Fallout from Pet Food Contamination Affects Whole Industry
Article in the Washington Post — Crisis Over Pet Food Extracting Healthy Cost: Owners, Manufacturers, Suppliers All Feel Fallout, by Rick Weiss and Nancy Trejos. Here’s an excerpt:
While the Food and Drug Administration pursues what is sure to be a long investigation into how pet food became contaminated with an ingredient for making plastics, and while Congress begins the months-long process of haggling over food-safety amendments, pet food companies, their suppliers and their customers do not have the luxury of waiting.
They have to cope with the crisis immediately, and for most, that is already proving expensive.
Stephen S. Miller, chief executive of ChemNutra of Las Vegas, was sued last week by a pet food company to which it had sold tainted Chinese wheat gluten.

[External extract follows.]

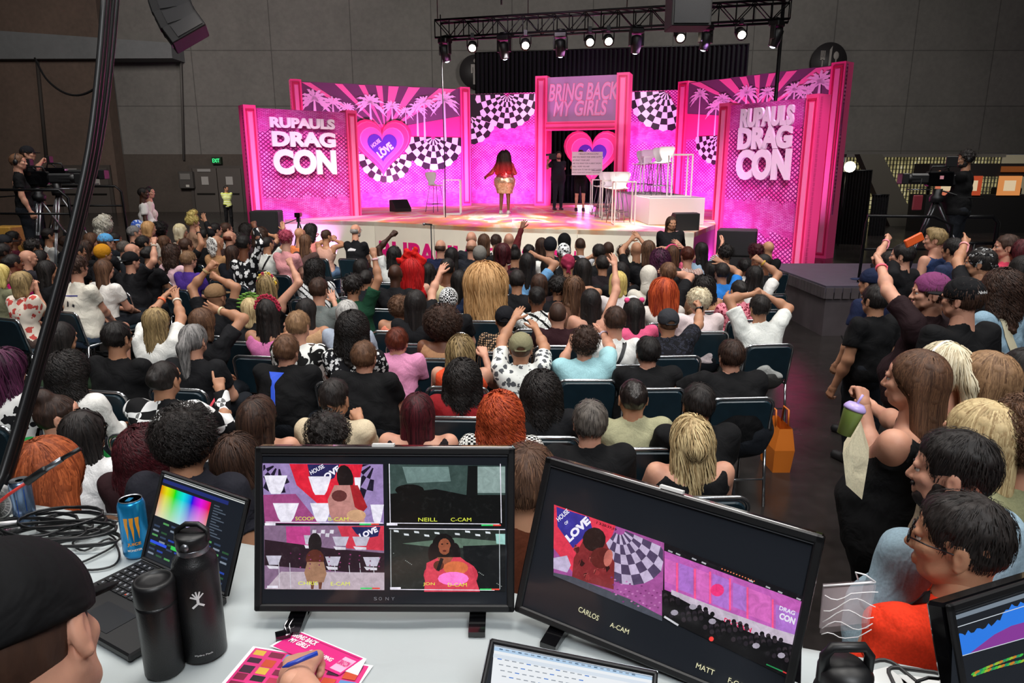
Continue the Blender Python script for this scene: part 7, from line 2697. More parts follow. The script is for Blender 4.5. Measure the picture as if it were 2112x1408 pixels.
def scr(col, e=1.0):
 """one tone of a live camera picture, with the unevenness of video"""
 key = ('scr', col, e)
 if key not in _M:
  m, nt, b = newmat('screen_tone')
  c = srgb(col)
  tc = N(nt, 'ShaderNodeTexCoord')
  n1 = N(nt, 'ShaderNodeTexNoise', Scale=55.0, Detail=6.0, Roughness=.7, Distortion=.7)
  nt.links.new(tc.outputs['Object'], n1.inputs['Vector'])
  k = (.72, .88, 1.0, 1.15)
  nt.links.new(ramp(nt, n1.outputs[0], [(p, tuple(min(1, x * q + (.02 if q > 1 else 0)) for x in c[:3]) + (1,)) for p, q in zip((.3, .45, .55, .72), k)]), b.inputs['Emission Color'])
  b.inputs['Emission Strength'].default_value = e
  b.inputs['Base Color'].default_value = (.01, .01, .01, 1)
  b.inputs['Roughness'].default_value = .15
  _M[key] = m
 return _M[key]
class Art:
 def __init__(s, dev):
  s.d, s.mb, s.k, s.video = dev, MB(), 0, dev is D1 or dev is D2
 def poly(s, pts, col, e=1.0, step=True):
  P = [s.d.px(*p) for p in pts]
  a = sum(P[i][0] * P[(i + 1) % len(P)][1] - P[(i + 1) % len(P)][0] * P[i][1] for i in range(len(P)))
  if a < 0:
   P = P[::-1]
  y = -.0006 - .000012 * s.k
  s.mb.add([(x, y, z) for x, z in P], [tuple(range(len(P)))], (scr if s.video else emis)(col, e), None, False)
  s.k += 1
 def blob(s, cx, cy, rx, ry, col, e=1.0, n=14, rot=0.0, wob=0.0):
  c, q = math.cos(rot), math.sin(rot)
  pts = []
  for i in range(n):
   a = 2 * math.pi * i / n
   w = 1 + wob * math.sin(a * 3 + cx)
   x, y = rx * w * math.cos(a), ry * w * math.sin(a)
   pts.append((cx + x * c - y * q, cy + x * q + y * c))
  s.poly(pts, col, e)
 def text(s, t, x0, y0, x1, y1, col, e=1.0, rot=None, off=.02):
  a, b = s.d.px(x0, y0), s.d.px(x1, y1)
  v, f = textmesh(t, 1.0, 0, off, 0, 1.0)
  q = np.array(v)
  lo, hi = q.min(0), q.max(0)
  L = math.hypot(b[0] - a[0], b[1] - a[1])
  return a, b, q, lo, hi, L, f, col, e
 def line(s, t, x0, y0, x1, y1, hpx, col, e=1.0, off=.02):
  """text from pixel (x0,y0) to (x1,y1) along its middle line, letter height in pixels"""
  a, b, q, lo, hi, L, f, col, e = s.text(t, x0, y0, x1, y1, col, e, off=off)
  up = s.d.px(x0, y0 - hpx)
  H = math.hypot(up[0] - a[0], up[1] - a[1])
  ang = math.atan2(b[1] - a[1], b[0] - a[0])
  X = (q[:, 0] - lo[0]) / (hi[0] - lo[0]) * L
  Z = ((q[:, 1] - lo[1]) / (hi[1] - lo[1]) - .5) * H
  y = -.0006 - .000012 * s.k
  V = [(a[0] + x * math.cos(ang) - z * math.sin(ang), y, a[1] + x * math.sin(ang) + z * math.cos(ang)) for x, z in zip(X, Z)]
  s.mb.add(V, f, emis(col, e), None, False)
  s.k += 1
 def bar(s, x0, y0, x1, y1, w, col, e=1.0):
  dx, dy = x1 - x0, y1 - y0
  l = math.hypot(dx, dy)
  nx_, ny_ = -dy / l * w / 2, dx / l * w / 2
  s.poly([(x0 + nx_, y0 + ny_), (x1 + nx_, y1 + ny_), (x1 - nx_, y1 - ny_), (x0 - nx_, y0 - ny_)], col, e)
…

He now faces legal fees and the costs of extra on-site inspections he plans to impose on his Chinese suppliers.
Producers of brand-name pet foods, several of which were revealed by the recall to use the same ingredients that economy chow makers use, stand to lose once-loyal customers, many of whom are saying they would not return to their former brands.
And some pet owners like Mitzner, fed up with worrying about poisoning their animals, can expect to pay up to three times as much for organic or other specialty chows.
If there is one player that may benefit from the still-spreading disaster — federal officials said yesterday that millions of chickens that ate the contaminated food were sold for human consumption — it is the U.S. wheat gluten industry, which has been struggling for years to compete against cheaper Chinese imports.